Esta generación a la que pertenezco aplaude y celebra la valentía de Felipito, el niño que una vez se perdió en la finca de su abuelo y lo encontraron en una cueva plagada de murciélagos.
Cuando me fueron a buscar –cuenta– no encontraron a Felipito: encontraron a una Batichica.
El cuento es simple como el principio con el que arranca Kafka en su metamorfosis: un día pasó de la noche a la mañana y fue a dar clase como Lizza Fernanda. Algunos estudiantes que lo llegaron a ver en aquel macerado tiempo dicen que era un hombre serio y reservado. Sin embargo, ahora Lizza es para algunos como una tía gigante que todos quieren y otros adoran.

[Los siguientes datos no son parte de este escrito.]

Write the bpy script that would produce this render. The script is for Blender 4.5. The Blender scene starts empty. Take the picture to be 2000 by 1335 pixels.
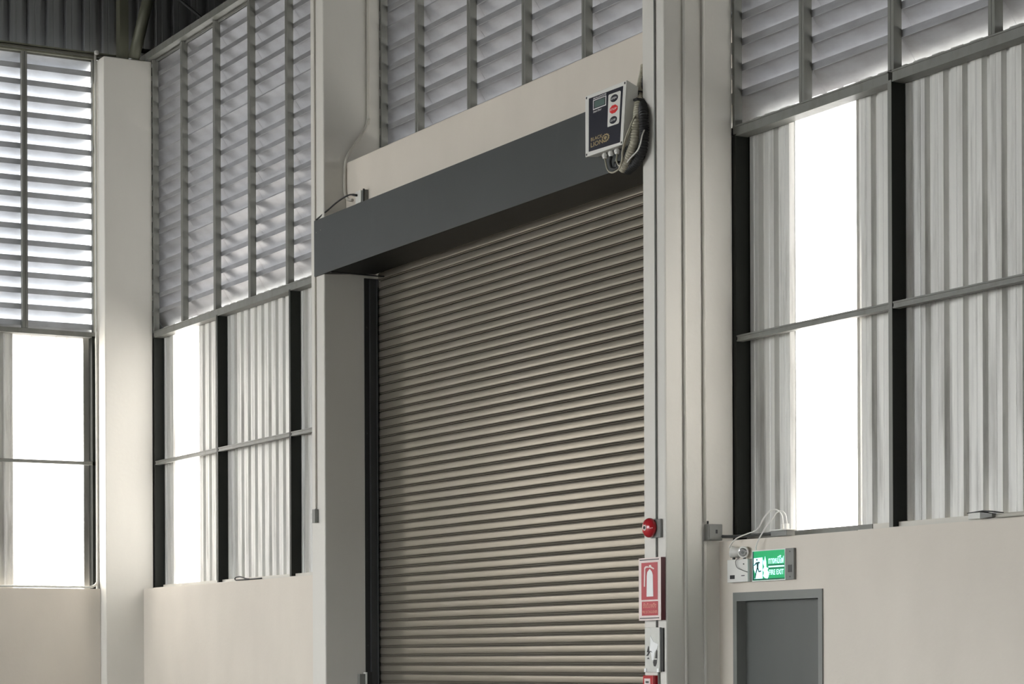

Cuando caminé con el profesor por las calles de Río Piedras una joven se detuvo, expandió una sonrisa y le dijo: «¡Me encanta tu vestido!».
Muchas gracias, respondió, pletórico. Me dio la impresión de que aquella chica estuvo esperando tener ese instante para verbalizarle su admiración y respeto.
Al entrar juntos al café de la Calle Consuelo Carbó en donde nos sentamos a conversar sobre su vida advertí las miradas de sorpresa. De pronto todas las miradas giraron alrededor de la súbita aparición de un profesor lacaniano perfumado con esencias cítricas y no con esencias de madera oscura. Su entrada floral cambió la atmósfera del lugar lleno de barullo. Pero lo que no sé si saben todos es que están presenciando el espectáculo vivo de un verdadero Quijote: en apariencia loco, pero con los dos pies bien puestos en su tiempo. En algunos lugares es incomprendido su modo de operar. Pero en otros lo reciben con expectación, pero la incomprensión de los demás no le importa a Lizza Fernanda, que puede replicar hoy como una vez contestó aquel hidalgo de La Mancha: «Yo sé quien soy».